Exercise:
Exactly as written, write out the lines below from the first to the one containing "return Vector(CAM) + d*t", inclusive. Pictures do not belong in the copy.

Provided material:
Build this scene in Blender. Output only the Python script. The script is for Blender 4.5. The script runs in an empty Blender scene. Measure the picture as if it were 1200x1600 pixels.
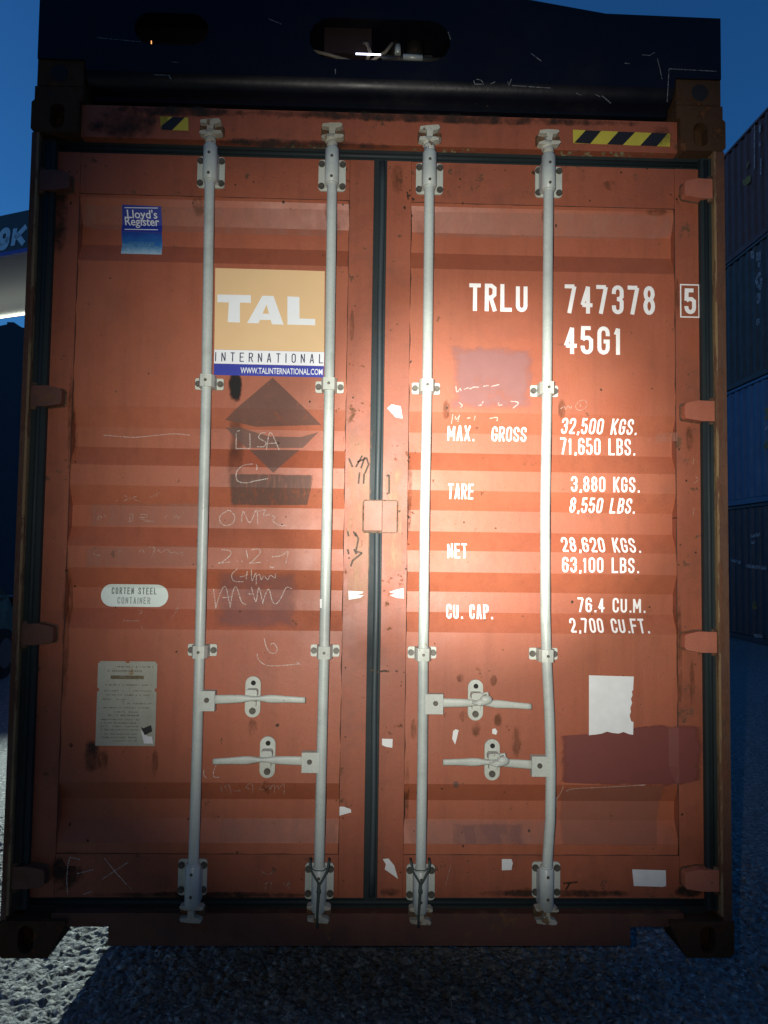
import bpy, bmesh, math, random
import numpy as np
from mathutils import Vector, Matrix
random.seed(7); R = math.radians
SC = bpy.context.scene; COL = SC.collection
# ------------------------------------------------------------------ camera, world, light, exposure
LIFT = 0.40                                   # the spreader holds the container this far off the ground
CAM = (-0.048, -2.616, 1.334 + LIFT); YAW, PITCH, ROLL = 0.0274, 0.0549, 0.0139
def cam_axes():
    cy, sy, cp, sp = math.cos(YAW), math.sin(YAW), math.cos(PITCH), math.sin(PITCH)
    f = Vector((sy*cp, cy*cp, sp)); r0 = Vector((cy, -sy, 0)); u0 = r0.cross(f)
    r = r0*math.cos(ROLL) + u0*math.sin(ROLL); u = -r0*math.sin(ROLL) + u0*math.cos(ROLL)
    return r, u, f
CR, CU, CF = cam_axes()
cd = bpy.data.cameras.new('camera'); co = bpy.data.objects.new('camera', cd); COL.objects.link(co)
cd.sensor_fit = 'VERTICAL'; cd.sensor_height = 36; cd.lens = 27.0; cd.clip_start = 0.05; cd.clip_end = 2000
co.matrix_world = Matrix(((CR.x, CU.x, -CF.x, CAM[0]), (CR.y, CU.y, -CF.y, CAM[1]), (CR.z, CU.z, -CF.z, CAM[2]), (0, 0, 0, 1)))
SC.camera = co
def W(px, py, y=0.0):
    """photo survey point -> place in the yard at distance y behind the container's front plane"""
    d = CF + CR*((px-600)/1200.0) + CU*((800-py)/1200.0)
    t = (y-CAM[1])/d.y
    return Vector(CAM) + d*t

w = bpy.data.worlds.new('World'); SC.world = w; w.use_nodes = True
nt = w.node_tree; bg = nt.nodes['Background']; sky = nt.nodes.new('ShaderNodeTexSky')
sky.sky_type = 'NISHITA'; sky.sun_disc = False; sky.sun_elevation = R(5.0); sky.sun_rotation = R(-70)
sky.ozone_density = 6.0; sky.air_density = 1.0; sky.dust_density = 0.3
nt.links.new(sky.outputs[0], bg.inputs[0]); bg.inputs[1].default_value = 0.17
SC.view_settings.view_transform = 'Standard'; SC.view_settings.look = 'None'
SC.view_settings.exposure = 0.0; SC.view_settings.gamma = 1.0; SC.view_settings.use_curve_mapping = False

def spot(name, loc, aim, power, size, blend, rad, col):
    l = bpy.data.lights.new(name, 'SPOT'); l.energy = power; l.spot_size = R(size); l.spot_blend = blend
    l.shadow_soft_size = rad; l.color = col
    o = bpy.data.objects.new(name, l); COL.objects.link(o); o.location = loc
    o.rotation_euler = (Vector(aim)-Vector(loc)).to_track_quat('-Z', 'Y').to_euler()
    return o
FL = (CAM[0]-0.08, CAM[1], CAM[2]+0.02)        # the phone's flash: beside the lens
FCOL = (1.0, 0.95, 0.87)
spot('flash_wide', FL, W(712, 738), 370, 70, 1.0, 0.006, FCOL)
spot('flash_core', FL, W(742, 752), 850, 31, 1.0, 0.006, FCOL)
spot('flash_spill', FL, W(700, 800), 15, 135, 1.0, 0.006, FCOL)
# floodlight of the lifting machine behind the container, shining forward along its left flank
spot('machine_floodlight', (-2.93, 14.5, 8.0), (-2.1, 0.7, 0.0), 15000, 22, 0.6, 0.05, (0.84, 1.0, 0.92))

# ------------------------------------------------------------------ helpers
def tag(o, label=None, cat=None, group=None, kind=None):
    if label: o['label'] = label
    if cat: o['category'] = cat
    if group: o['group'] = group
    if kind: o['kind'] = kind
    return o
def empty(name, loc=(0, 0, 0), rz=0):
    o = bpy.data.objects.new(name, None); COL.objects.link(o); o.location = loc; o.rotation_euler = (0, 0, rz)
    o.empty_display_size = 0.2
    return o
def link(name, me, mats, parent=None, loc=None, smooth=False):
    if not isinstance(mats, (list, tuple)): mats = [mats]
    if not me.materials:
        for m in mats: me.materials.append(m)
    o = bpy.data.objects.new(name, me); COL.objects.link(o)
    if parent: o.parent = parent
    if loc is not None: o.location = loc
    return o
class B:
    """collects shapes in world coordinates; .out() links them as one mesh object"""
    def __init__(s): s.bm = bmesh.new()
    def _sm(s, faces, smooth, mi):
        for f in faces: f.smooth = smooth; f.material_index = mi
    def box(s, x0, x1, y0, y1, z0, z1, mi=0):
        v = [s.bm.verts.new(p) for p in ((x0,y0,z0),(x1,y0,z0),(x1,y1,z0),(x0,y1,z0),(x0,y0,z1),(x1,y0,z1),(x1,y1,z1),(x0,y1,z1))]
        fs = [s.bm.faces.new([v[i] for i in q]) for q in ((0,3,2,1),(4,5,6,7),(0,1,5,4),(1,2,6,5),(2,3,7,6),(3,0,4,7))]
        s._sm(fs, False, mi); return v
    def prism(s, pts, y0, y1, mi=0):
        """outline in (x,z), counter-clockwise seen from the front; front at y0, back at y1"""
        a = [s.bm.verts.new((p[0], y0, p[1])) for p in pts]; b = [s.bm.verts.new((p[0], y1, p[1])) for p in pts]
        n = len(pts); fs = [s.bm.faces.new(a), s.bm.faces.new(b[::-1])]
        for i in range(n): fs.append(s.bm.faces.new((a[i], b[i], b[(i+1) % n], a[(i+1) % n])))
        s._sm(fs, False, mi)
    def tube(s, path, rad, n=14, mi=0, caps=True):
        path = [Vector(p) for p in path]; m = len(path)
        rads = rad if isinstance(rad, (list, tuple)) else [rad]*m
        rings = []
        up = None
        for i, p in enumerate(path):
            t = (path[min(i+1, m-1)]-path[max(i-1, 0)]).normalized()
            if up is None: up = Vector((0, -1, 0)) if abs(t.y) < 0.9 else Vector((0, 0, 1))
            a = (up - t*up.dot(t)).normalized(); up = a; b = t.cross(a)
            rings.append([s.bm.verts.new(p + a*rads[i]*math.cos(k*2*math.pi/n) + b*rads[i]*math.sin(k*2*math.pi/n)) for k in range(n)])
        fs = []
        for i in range(m-1):
            for k in range(n):
                fs.append(s.bm.faces.new((rings[i][k], rings[i][(k+1) % n], rings[i+1][(k+1) % n], rings[i+1][k])))
        s._sm(fs, True, mi)
        if caps: s._sm([s.bm.faces.new(rings[0][::-1]), s.bm.faces.new(rings[-1])], False, mi)
    def ball(s, c, r, mi=0, seg=10):
        g = bmesh.ops.create_uvsphere(s.bm, u_segments=seg, v_segments=max(5, seg//2+1), radius=1.0,
            matrix=Matrix.Translation(c) @ Matrix.Diagonal((r[0], r[1], r[2], 1)))
        fs = {f for v in g['verts'] for f in v.link_faces}; s._sm(fs, True, mi)
    def bevel(s, wd=0.003, seg=2, ang=40):
        es = [e for e in s.bm.edges if len(e.link_faces) == 2 and e.calc_face_angle(0) > R(ang)]
        bmesh.ops.bevel(s.bm, geom=es, offset=wd, segments=seg, profile=0.7, affect='EDGES', clamp_overlap=True)
        return s
    def shift(s, v): bmesh.ops.translate(s.bm, verts=s.bm.verts, vec=v); return s
    def out(s, name, mats, parent=None, loc=None):
        bmesh.ops.recalc_face_normals(s.bm, faces=s.bm.faces)
        me = bpy.data.meshes.new(name); s.bm.to_mesh(me); s.bm.free()
        return link(name, me, mats, parent, loc)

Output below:
Build this scene in Blender. Output only the Python script. The script is for Blender 4.5. The script runs in an empty Blender scene. Measure the picture as if it were 1200x1600 pixels.
import bpy, bmesh, math, random
import numpy as np
from mathutils import Vector, Matrix
random.seed(7); R = math.radians
SC = bpy.context.scene; COL = SC.collection
# ------------------------------------------------------------------ camera, world, light, exposure
LIFT = 0.40                                   # the spreader holds the container this far off the ground
CAM = (-0.048, -2.616, 1.334 + LIFT); YAW, PITCH, ROLL = 0.0274, 0.0549, 0.0139
def cam_axes():
    cy, sy, cp, sp = math.cos(YAW), math.sin(YAW), math.cos(PITCH), math.sin(PITCH)
    f = Vector((sy*cp, cy*cp, sp)); r0 = Vector((cy, -sy, 0)); u0 = r0.cross(f)
    r = r0*math.cos(ROLL) + u0*math.sin(ROLL); u = -r0*math.sin(ROLL) + u0*math.cos(ROLL)
    return r, u, f
CR, CU, CF = cam_axes()
cd = bpy.data.cameras.new('camera'); co = bpy.data.objects.new('camera', cd); COL.objects.link(co)
cd.sensor_fit = 'VERTICAL'; cd.sensor_height = 36; cd.lens = 27.0; cd.clip_start = 0.05; cd.clip_end = 2000
co.matrix_world = Matrix(((CR.x, CU.x, -CF.x, CAM[0]), (CR.y, CU.y, -CF.y, CAM[1]), (CR.z, CU.z, -CF.z, CAM[2]), (0, 0, 0, 1)))
SC.camera = co
def W(px, py, y=0.0):
    """photo survey point -> place in the yard at distance y behind the container's front plane"""
    d = CF + CR*((px-600)/1200.0) + CU*((800-py)/1200.0)
    t = (y-CAM[1])/d.y
    return Vector(CAM) + d*t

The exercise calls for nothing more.